Raging Wildfires Devastate Russia’s Far East Sakha Republic
Wildfires have destroyed nearly 5 million hectares of forest in Russia so far this summer, the country’s Aerial Forest Protection Service reported Monday.
This figure means that this year’s wildfire season in Russia has already been more devastating than the previous two, which saw 4.6 million hectares and 3.5 million hectares of forest destroyed respectively, according to the environmental news outlet Kedr Media.
The Far East republic of Sakha (Yakutia), a vast region encompassing parts of the Russian Arctic, tops the list of the regions most affected by the ongoing fires.
At least 2 million hectares of forest have been destroyed in the blazes there, while local residents are lamenting the authorities’ lax response to the growing crisis.
“For now, this, of course, seems like nothing when compared to 2021,” said Sargylana Kondakova, co-founder of the region’s largest Indigenous rights group the Free Yakutia Foundation, referring to that year’s record-breaking fires that wiped out more than 18 million hectares of forests across the country.
“But it all started just the same back then: with the authorities’ inaction.

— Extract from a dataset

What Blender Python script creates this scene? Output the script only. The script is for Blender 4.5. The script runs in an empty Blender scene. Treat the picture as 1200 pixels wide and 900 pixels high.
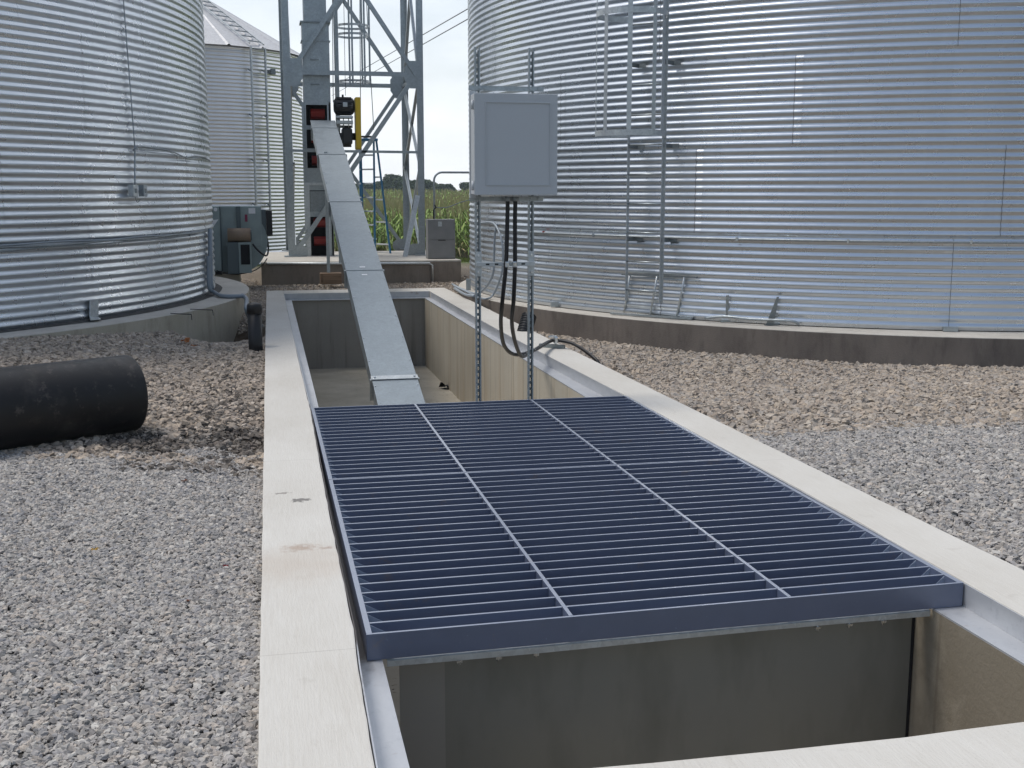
import bpy, bmesh, math, random
import numpy as np
from mathutils import Vector, Matrix, noise
rnd = random.Random(7)
R = math.radians
S = bpy.context.scene
COL = S.collection

# ------------------------------------------------------------------ camera
H = 1.6
YAW, PITCH, FPX = R(12.1166), R(9.3602), 1365.0
cd = bpy.data.cameras.new('camera'); cam = bpy.data.objects.new('camera', cd); COL.objects.link(cam)
cam.location = (0, 0, H); cam.rotation_euler = (R(90) - PITCH, 0, -YAW)
cd.sensor_width = 36; cd.lens = FPX / 1200 * 36; cd.clip_start = 0.05; cd.clip_end = 3000
S.camera = cam
# ------------------------------------------------------------------ world
SUN_EL, SUN_AZ = R(64), math.atan2(-0.93, 0.30)      # azimuth measured from +Y towards +X
w = bpy.data.worlds.new("World"); S.world = w; w.use_nodes = True
nt = w.node_tree; nt.nodes.clear()
def wn(t, **k):
    n = nt.nodes.new(t)
    for a, b in k.items(): setattr(n, a, b)
    return n
out = wn('ShaderNodeOutputWorld'); bg = wn('ShaderNodeBackground')
sky = wn('ShaderNodeTexSky', sky_type='NISHITA', sun_disc=False, sun_elevation=SUN_EL, sun_rotation=SUN_AZ, dust_density=1.6, air_density=1.2)
tc = wn('ShaderNodeTexCoord'); mp = wn('ShaderNodeMapping'); mp.inputs['Scale'].default_value = (1, 1, 2.6)
mp.inputs['Location'].default_value = (0.6, 0.2, 0.1)
nz = wn('ShaderNodeTexNoise'); nz.inputs['Scale'].default_value = 2.3; nz.inputs['Detail'].default_value = 7; nz.inputs['Roughness'].default_value = .55
cr = wn('ShaderNodeValToRGB'); cr.color_ramp.elements[0].position = .34; cr.color_ramp.elements[1].position = .66
cr.color_ramp.elements[0].color = (.40,)*3 + (1,); cr.color_ramp.elements[1].color = (1, 1, 1, 1)
mx = wn('ShaderNodeMixRGB'); mx.inputs[2].default_value = (9.6, 10.0, 10.6, 1)
L = nt.links.new
L(tc.outputs['Generated'], mp.inputs[0]); L(mp.outputs[0], nz.inputs[0]); L(nz.outputs[0], cr.inputs[0])
sx_ = wn('ShaderNodeSeparateXYZ'); L(tc.outputs['Generated'], sx_.inputs[0])
my_ = wn('ShaderNodeMapRange', interpolation_type='SMOOTHSTEP'); my_.inputs[1].default_value = -.35; my_.inputs[2].default_value = .35; my_.inputs[3].default_value = .10; my_.inputs[4].default_value = 1
mm_ = wn('ShaderNodeMath', operation='MULTIPLY'); L(sx_.outputs['Y'], my_.inputs[0]); L(my_.outputs[0], mm_.inputs[1]); L(cr.outputs[0], mm_.inputs[0])
L(mm_.outputs[0], mx.inputs[0]); L(sky.outputs[0], mx.inputs[1]); L(mx.outputs[0], bg.inputs[0])
bg.inputs[1].default_value = 0.10; L(bg.outputs[0], out.inputs[0])
sl = bpy.data.lights.new('sun', 'SUN'); sl.energy = 1.8; sl.angle = R(18); sl.color = (1, .95, .88)
so = bpy.data.objects.new('sun', sl); COL.objects.link(so)
sd = Vector((math.sin(SUN_AZ)*math.cos(SUN_EL), math.cos(SUN_AZ)*math.cos(SUN_EL), math.sin(SUN_EL)))
so.rotation_euler = sd.to_track_quat('Z', 'Y').to_euler(); so.location = (-20, 10, 40)
S.view_settings.view_transform = 'Standard'; S.view_settings.look = 'None'
S.view_settings.exposure = 0.28; S.view_settings.gamma = 1

# ------------------------------------------------------------------ helpers
F_ = np.array([math.sin(YAW)*math.cos(PITCH), math.cos(YAW)*math.cos(PITCH), -math.sin(PITCH)])
R_ = np.array([math.cos(YAW), -math.sin(YAW), 0]); U_ = np.cross(R_, F_)
def ray(px, py): return F_*FPX + R_*(px-600) + U_*(450-py)
def at(px, py, Y):                     # the point at world depth Y seen at photo pixel px, py
    d = ray(px, py); d = d*(Y/d[1]); return Vector((d[0], d[1], d[2]+H))
def gp(px, py, z):                     # the point at height z
    d = ray(px, py); d = d*((z-H)/d[2]); return Vector((d[0], d[1], d[2]+H))
def cyl(px, py, c, r):                 # the near point on a vertical cylinder
    d = ray(px, py); a = d[0]**2+d[1]**2; b = -2*(d[0]*c[0]+d[1]*c[1]); k = c[0]**2+c[1]**2-r*r
    q = b*b-4*a*k
    t = (-b-math.sqrt(max(q, 0)))/(2*a); return Vector((d[0]*t, d[1]*t, d[2]*t+H))

class MB:
    def __init__(s): s.bm = bmesh.new()
    def box(s, c, d, rot=None, bev=0):
        m = Matrix.Translation(c)
        if rot is not None: m = m @ rot.to_4x4()
        m = m @ Matrix.Diagonal((d[0], d[1], d[2], 1))
        g = bmesh.ops.create_cube(s.bm, size=1, matrix=m)
        if bev:
            es = {e for v in g['verts'] for e in v.link_edges}
            bmesh.ops.bevel(s.bm, geom=list(es), offset=bev, segments=2, affect='EDGES', profile=.6)
        return s
    def bx(s, x0, x1, y0, y1, z0, z1, bev=0):
        return s.box(((x0+x1)/2, (y0+y1)/2, (z0+z1)/2), (abs(x1-x0), abs(y1-y0), abs(z1-z0)), None, bev)
    def bar(s, p, q, w_, h_, up=(0, 0, 1), bev=0, ext=0):   # w along side, h along up-ish
        p = Vector(p); q = Vector(q); d = (q-p); l = d.length+2*ext; d.normalize()
        up = Vector(up)
        if abs(d.dot(up)) > .98: up = Vector((0, 1, 0))
        sx = d.cross(up).normalized(); uz = sx.cross(d)
        rot = Matrix((sx, d, uz)).transposed()
        return s.box((p+q)/2, (w_, l, h_), rot, bev)
    def angle(s, p, q, w_, t, a, b):     # L-section from p to q; flanges towards a and b
        a = Vector(a).normalized(); b = Vector(b).normalized(); p = Vector(p); q = Vector(q)
        s.bar(p+a*w_/2, q+a*w_/2, w_, t, up=b) if False else None
        d = (q-p).normalized()
        for u, v in ((a, b), (b, a)):
            c = (p+q)/2+u*(w_/2)
            u2 = (u-d*u.dot(d)).normalized(); v2 = d.cross(u2)
            rot = Matrix((u2, d, v2)).transposed()
            s.box(c, (w_, (q-p).length, t), rot)
        return s
    def tube(s, pts, r, n=10, cap=True):
        pts = [Vector(p) for p in pts]; rings = []
        prev = None
        for i, p in enumerate(pts):
            t = (pts[min(i+1, len(pts)-1)]-pts[max(i-1, 0)]).normalized()
            if prev is None:
                u = t.orthogonal().normalized()
            else:
                u = (prev-t*prev.dot(t)).normalized()
            prev = u; v = t.cross(u); rr = r[i] if isinstance(r, (list, tuple)) else r
            rings.append([s.bm.verts.new(p+(u*math.cos(2*math.pi*k/n)+v*math.sin(2*math.pi*k/n))*rr) for k in range(n)])
        for a, b in zip(rings, rings[1:]):
            for k in range(n):
                f = s.bm.faces.new((a[k], a[(k+1) % n], b[(k+1) % n], b[k])); f.smooth = True
        if cap:
            s.bm.faces.new(rings[0][::-1]); s.bm.faces.new(rings[-1])
        return s
    def prism(s, poly, z0, z1):
        a = [s.bm.verts.new((x, y, z0)) for x, y in poly]; b = [s.bm.verts.new((x, y, z1)) for x, y in poly]
        n = len(poly); s.bm.faces.new(a[::-1]); s.bm.faces.new(b)
        for i in range(n): s.bm.faces.new((a[i], a[(i+1) % n], b[(i+1) % n], b[i]))
        return s
    def plate(s, pts, t):                # flat plate from 3-D outline, thickness t
        pts = [Vector(p) for p in pts]; nrm = (pts[1]-pts[0]).cross(pts[2]-pts[0]).normalized()
        a = [s.bm.verts.new(p-nrm*t/2) for p in pts]; b = [s.bm.verts.new(p+nrm*t/2) for p in pts]
        n = len(pts); s.bm.faces.new(a[::-1]); s.bm.faces.new(b)
        for i in range(n): s.bm.faces.new((a[i], a[(i+1) % n], b[(i+1) % n], b[i]))
        return s
    def bevel(s, off, seg=2, ang=30):
        bmesh.ops.recalc_face_normals(s.bm, faces=s.bm.faces)
        es = [e for e in s.bm.edges if len(e.link_faces) == 2 and e.calc_face_angle(0) > R(ang)]
        bmesh.ops.bevel(s.bm, geom=es, offset=off, segments=seg, affect='EDGES', profile=.6)
        return s
    def build(s, name, mat, parent=None, recalc=True):
        if recalc: bmesh.ops.recalc_face_normals(s.bm, faces=s.bm.faces)
        me = bpy.data.meshes.new(name); s.bm.to_mesh(me); s.bm.free()
        o = bpy.data.objects.new(name, me); COL.objects.link(o); me.materials.append(mat)
        if parent:
            o.parent = parent
            o.matrix_parent_inverse = world_of(parent).inverted()
        return o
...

Right now, no [fire fighting] equipment is being allocated for the republic [from Moscow],” Kondakova told The Moscow Times.
“[The republic’s head Aysen] Nikolaev claims to have everything under control in his statements, but people on the ground are reporting completely different things,” she added.
An annual occurrence every summer, wildfires across Russia’s Siberian and Far East regions have intensified in recent years as climate change has exacerbated the hot, dry conditions in which these fires thrive.
When speaking with The Moscow Times in March, experts and firefighters from Russia sounded the alarm over the country’s grave lack of preparedness for this year’s wildfire season, warning it could turn into a crisis.
Today, it appears that some of their worst fears are becoming a reality.
Experts warn that the official statistics already released by the Russian government does not necessarily reflect the actual scale of fire-inflicted devastation as it fails to account for forest fires on former and current agricultural lands, among others.
And space monitoring data suggests that the total area of natural fires in Russia has already exceeded 8.8 million hectares.
In Sakha, where a wildfire emergency was declared on June 11, forest fires have disproportionately affected isolated rural areas that have neither reliable transportation links with the capital Yakutsk nor internet access.
On Monday, local authorities confirmed the evacuation of two villages in the republic’s Verkhnevilyuysky and Abyysky districts due to heavy smog and the threat of fire destruction.
Government officials and media, however, used the term “relocation” when announcing the move in a likely attempt to subside growing discontent among the rural population.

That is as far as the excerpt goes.